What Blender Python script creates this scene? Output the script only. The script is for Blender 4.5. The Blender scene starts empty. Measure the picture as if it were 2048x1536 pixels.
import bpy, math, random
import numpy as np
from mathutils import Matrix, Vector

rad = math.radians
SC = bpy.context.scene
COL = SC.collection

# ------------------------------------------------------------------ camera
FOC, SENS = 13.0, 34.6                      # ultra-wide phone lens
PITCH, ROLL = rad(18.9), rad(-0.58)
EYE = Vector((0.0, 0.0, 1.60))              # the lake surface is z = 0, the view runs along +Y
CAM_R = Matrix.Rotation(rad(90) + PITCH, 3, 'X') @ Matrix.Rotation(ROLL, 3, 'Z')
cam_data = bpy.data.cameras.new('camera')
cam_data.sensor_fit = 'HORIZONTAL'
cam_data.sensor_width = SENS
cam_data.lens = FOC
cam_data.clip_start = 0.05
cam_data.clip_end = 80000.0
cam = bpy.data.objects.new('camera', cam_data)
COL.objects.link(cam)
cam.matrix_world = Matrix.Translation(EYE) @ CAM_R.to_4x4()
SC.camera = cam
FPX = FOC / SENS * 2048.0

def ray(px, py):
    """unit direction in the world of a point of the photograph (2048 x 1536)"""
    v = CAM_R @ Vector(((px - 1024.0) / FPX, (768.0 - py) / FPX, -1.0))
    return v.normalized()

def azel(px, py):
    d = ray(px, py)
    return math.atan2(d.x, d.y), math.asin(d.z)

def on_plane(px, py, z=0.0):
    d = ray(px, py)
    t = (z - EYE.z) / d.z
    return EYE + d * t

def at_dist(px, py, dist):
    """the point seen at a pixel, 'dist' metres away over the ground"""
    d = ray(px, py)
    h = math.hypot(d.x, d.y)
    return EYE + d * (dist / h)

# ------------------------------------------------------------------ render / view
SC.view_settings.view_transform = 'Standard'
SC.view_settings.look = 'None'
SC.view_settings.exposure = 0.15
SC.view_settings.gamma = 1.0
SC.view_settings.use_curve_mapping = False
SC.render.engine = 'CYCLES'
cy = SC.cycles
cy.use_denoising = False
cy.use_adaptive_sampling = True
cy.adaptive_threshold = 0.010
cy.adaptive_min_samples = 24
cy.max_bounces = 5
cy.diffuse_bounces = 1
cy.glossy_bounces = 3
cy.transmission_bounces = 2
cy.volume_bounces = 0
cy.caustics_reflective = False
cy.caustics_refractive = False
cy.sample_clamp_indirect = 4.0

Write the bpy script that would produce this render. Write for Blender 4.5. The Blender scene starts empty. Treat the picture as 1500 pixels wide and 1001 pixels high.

--------------------------------------------------

Task to complete -> Repeat exactly, please, each line from the beginning of the data through the line with "COL = SC.collection" in it, and only those lines.

Result of this task ->
What Blender Python script creates this scene? Output the script only. The script is for Blender 4.5. The Blender scene starts empty. Measure the picture as if it were 2048x1536 pixels.
import bpy, math, random
import numpy as np
from mathutils import Matrix, Vector

rad = math.radians
SC = bpy.context.scene
COL = SC.collection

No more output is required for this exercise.